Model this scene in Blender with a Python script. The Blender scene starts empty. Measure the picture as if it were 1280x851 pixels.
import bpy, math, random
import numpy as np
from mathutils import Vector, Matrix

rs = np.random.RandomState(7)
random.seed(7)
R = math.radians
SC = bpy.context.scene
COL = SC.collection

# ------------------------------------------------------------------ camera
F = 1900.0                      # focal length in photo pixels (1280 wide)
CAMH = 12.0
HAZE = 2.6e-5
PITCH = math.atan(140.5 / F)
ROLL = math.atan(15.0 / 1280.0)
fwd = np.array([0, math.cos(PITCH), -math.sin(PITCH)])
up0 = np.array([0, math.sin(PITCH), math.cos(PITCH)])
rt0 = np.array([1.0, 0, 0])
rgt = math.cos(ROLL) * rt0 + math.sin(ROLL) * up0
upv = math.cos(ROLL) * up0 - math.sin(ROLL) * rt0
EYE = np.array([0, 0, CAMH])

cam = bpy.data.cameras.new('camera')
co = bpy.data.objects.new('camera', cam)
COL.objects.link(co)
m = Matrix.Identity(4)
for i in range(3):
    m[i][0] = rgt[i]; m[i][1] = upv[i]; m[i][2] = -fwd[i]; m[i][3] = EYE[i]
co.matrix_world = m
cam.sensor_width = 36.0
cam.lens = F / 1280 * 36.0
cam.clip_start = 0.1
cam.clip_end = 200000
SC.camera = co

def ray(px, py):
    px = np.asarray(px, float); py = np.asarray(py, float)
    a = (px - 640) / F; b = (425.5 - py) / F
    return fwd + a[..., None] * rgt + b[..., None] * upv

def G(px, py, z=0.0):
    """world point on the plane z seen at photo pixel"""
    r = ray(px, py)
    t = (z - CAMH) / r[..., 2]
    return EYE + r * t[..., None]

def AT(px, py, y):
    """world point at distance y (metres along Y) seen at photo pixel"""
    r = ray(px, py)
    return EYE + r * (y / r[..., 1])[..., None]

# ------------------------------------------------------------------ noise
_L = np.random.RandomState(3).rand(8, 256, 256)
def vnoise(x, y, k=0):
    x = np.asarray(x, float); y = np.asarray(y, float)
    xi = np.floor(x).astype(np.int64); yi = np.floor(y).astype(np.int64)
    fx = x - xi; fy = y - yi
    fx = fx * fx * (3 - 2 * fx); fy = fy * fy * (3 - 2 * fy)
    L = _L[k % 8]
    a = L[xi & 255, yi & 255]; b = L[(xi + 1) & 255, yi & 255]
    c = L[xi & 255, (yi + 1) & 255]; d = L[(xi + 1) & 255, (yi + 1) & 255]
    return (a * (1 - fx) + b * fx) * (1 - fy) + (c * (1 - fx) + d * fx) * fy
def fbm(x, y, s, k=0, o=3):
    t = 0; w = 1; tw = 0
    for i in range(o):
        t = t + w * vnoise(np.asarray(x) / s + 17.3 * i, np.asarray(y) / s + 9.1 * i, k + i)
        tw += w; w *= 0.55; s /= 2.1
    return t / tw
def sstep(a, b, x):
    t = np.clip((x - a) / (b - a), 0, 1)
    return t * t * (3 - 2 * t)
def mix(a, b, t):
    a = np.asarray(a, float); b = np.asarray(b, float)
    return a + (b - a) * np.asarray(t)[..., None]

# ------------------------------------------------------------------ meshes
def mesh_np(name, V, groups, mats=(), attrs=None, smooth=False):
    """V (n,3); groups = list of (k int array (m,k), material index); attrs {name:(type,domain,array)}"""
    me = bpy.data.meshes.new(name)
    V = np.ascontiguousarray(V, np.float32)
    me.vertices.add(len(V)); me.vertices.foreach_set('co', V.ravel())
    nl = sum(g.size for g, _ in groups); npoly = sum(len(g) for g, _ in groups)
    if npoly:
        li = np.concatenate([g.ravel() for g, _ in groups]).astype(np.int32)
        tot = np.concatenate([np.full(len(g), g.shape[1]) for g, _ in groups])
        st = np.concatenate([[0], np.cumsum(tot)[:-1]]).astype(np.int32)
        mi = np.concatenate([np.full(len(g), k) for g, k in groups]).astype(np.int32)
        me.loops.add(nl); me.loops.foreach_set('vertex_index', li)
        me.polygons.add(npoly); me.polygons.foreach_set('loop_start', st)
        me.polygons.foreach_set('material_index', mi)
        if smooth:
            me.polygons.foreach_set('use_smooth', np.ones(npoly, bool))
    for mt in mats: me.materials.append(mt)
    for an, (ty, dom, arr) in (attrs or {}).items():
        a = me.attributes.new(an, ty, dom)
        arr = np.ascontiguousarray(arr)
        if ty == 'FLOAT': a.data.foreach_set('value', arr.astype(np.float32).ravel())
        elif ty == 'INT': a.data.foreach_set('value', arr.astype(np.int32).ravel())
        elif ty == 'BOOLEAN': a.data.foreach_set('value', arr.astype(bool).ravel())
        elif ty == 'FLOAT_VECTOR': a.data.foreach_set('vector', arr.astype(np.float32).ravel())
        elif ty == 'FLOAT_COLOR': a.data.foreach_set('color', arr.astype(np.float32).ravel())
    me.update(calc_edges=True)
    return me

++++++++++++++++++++

Exercise prompt -
Once more, set down the full listing, verbatim.

Output of the exercise -
Model this scene in Blender with a Python script. The Blender scene starts empty. Measure the picture as if it were 1280x851 pixels.
import bpy, math, random
import numpy as np
from mathutils import Vector, Matrix

rs = np.random.RandomState(7)
random.seed(7)
R = math.radians
SC = bpy.context.scene
COL = SC.collection

# ------------------------------------------------------------------ camera
F = 1900.0                      # focal length in photo pixels (1280 wide)
CAMH = 12.0
HAZE = 2.6e-5
PITCH = math.atan(140.5 / F)
ROLL = math.atan(15.0 / 1280.0)
fwd = np.array([0, math.cos(PITCH), -math.sin(PITCH)])
up0 = np.array([0, math.sin(PITCH), math.cos(PITCH)])
rt0 = np.array([1.0, 0, 0])
rgt = math.cos(ROLL) * rt0 + math.sin(ROLL) * up0
upv = math.cos(ROLL) * up0 - math.sin(ROLL) * rt0
EYE = np.array([0, 0, CAMH])

cam = bpy.data.cameras.new('camera')
co = bpy.data.objects.new('camera', cam)
COL.objects.link(co)
m = Matrix.Identity(4)
for i in range(3):
    m[i][0] = rgt[i]; m[i][1] = upv[i]; m[i][2] = -fwd[i]; m[i][3] = EYE[i]
co.matrix_world = m
cam.sensor_width = 36.0
cam.lens = F / 1280 * 36.0
cam.clip_start = 0.1
cam.clip_end = 200000
SC.camera = co

def ray(px, py):
    px = np.asarray(px, float); py = np.asarray(py, float)
    a = (px - 640) / F; b = (425.5 - py) / F
    return fwd + a[..., None] * rgt + b[..., None] * upv

def G(px, py, z=0.0):
    """world point on the plane z seen at photo pixel"""
    r = ray(px, py)
    t = (z - CAMH) / r[..., 2]
    return EYE + r * t[..., None]

def AT(px, py, y):
    """world point at distance y (metres along Y) seen at photo pixel"""
    r = ray(px, py)
    return EYE + r * (y / r[..., 1])[..., None]

# ------------------------------------------------------------------ noise
_L = np.random.RandomState(3).rand(8, 256, 256)
def vnoise(x, y, k=0):
    x = np.asarray(x, float); y = np.asarray(y, float)
    xi = np.floor(x).astype(np.int64); yi = np.floor(y).astype(np.int64)
    fx = x - xi; fy = y - yi
    fx = fx * fx * (3 - 2 * fx); fy = fy * fy * (3 - 2 * fy)
    L = _L[k % 8]
    a = L[xi & 255, yi & 255]; b = L[(xi + 1) & 255, yi & 255]
    c = L[xi & 255, (yi + 1) & 255]; d = L[(xi + 1) & 255, (yi + 1) & 255]
    return (a * (1 - fx) + b * fx) * (1 - fy) + (c * (1 - fx) + d * fx) * fy
def fbm(x, y, s, k=0, o=3):
    t = 0; w = 1; tw = 0
    for i in range(o):
        t = t + w * vnoise(np.asarray(x) / s + 17.3 * i, np.asarray(y) / s + 9.1 * i, k + i)
        tw += w; w *= 0.55; s /= 2.1
    return t / tw
def sstep(a, b, x):
    t = np.clip((x - a) / (b - a), 0, 1)
    return t * t * (3 - 2 * t)
def mix(a, b, t):
    a = np.asarray(a, float); b = np.asarray(b, float)
    return a + (b - a) * np.asarray(t)[..., None]

# ------------------------------------------------------------------ meshes
def mesh_np(name, V, groups, mats=(), attrs=None, smooth=False):
    """V (n,3); groups = list of (k int array (m,k), material index); attrs {name:(type,domain,array)}"""
    me = bpy.data.meshes.new(name)
    V = np.ascontiguousarray(V, np.float32)
    me.vertices.add(len(V)); me.vertices.foreach_set('co', V.ravel())
    nl = sum(g.size for g, _ in groups); npoly = sum(len(g) for g, _ in groups)
    if npoly:
        li = np.concatenate([g.ravel() for g, _ in groups]).astype(np.int32)
        tot = np.concatenate([np.full(len(g), g.shape[1]) for g, _ in groups])
        st = np.concatenate([[0], np.cumsum(tot)[:-1]]).astype(np.int32)
        mi = np.concatenate([np.full(len(g), k) for g, k in groups]).astype(np.int32)
        me.loops.add(nl); me.loops.foreach_set('vertex_index', li)
        me.polygons.add(npoly); me.polygons.foreach_set('loop_start', st)
        me.polygons.foreach_set('material_index', mi)
        if smooth:
            me.polygons.foreach_set('use_smooth', np.ones(npoly, bool))
    for mt in mats: me.materials.append(mt)
    for an, (ty, dom, arr) in (attrs or {}).items():
        a = me.attributes.new(an, ty, dom)
        arr = np.ascontiguousarray(arr)
        if ty == 'FLOAT': a.data.foreach_set('value', arr.astype(np.float32).ravel())
        elif ty == 'INT': a.data.foreach_set('value', arr.astype(np.int32).ravel())
        elif ty == 'BOOLEAN': a.data.foreach_set('value', arr.astype(bool).ravel())
        elif ty == 'FLOAT_VECTOR': a.data.foreach_set('vector', arr.astype(np.float32).ravel())
        elif ty == 'FLOAT_COLOR': a.data.foreach_set('color', arr.astype(np.float32).ravel())
    me.update(calc_edges=True)
    return me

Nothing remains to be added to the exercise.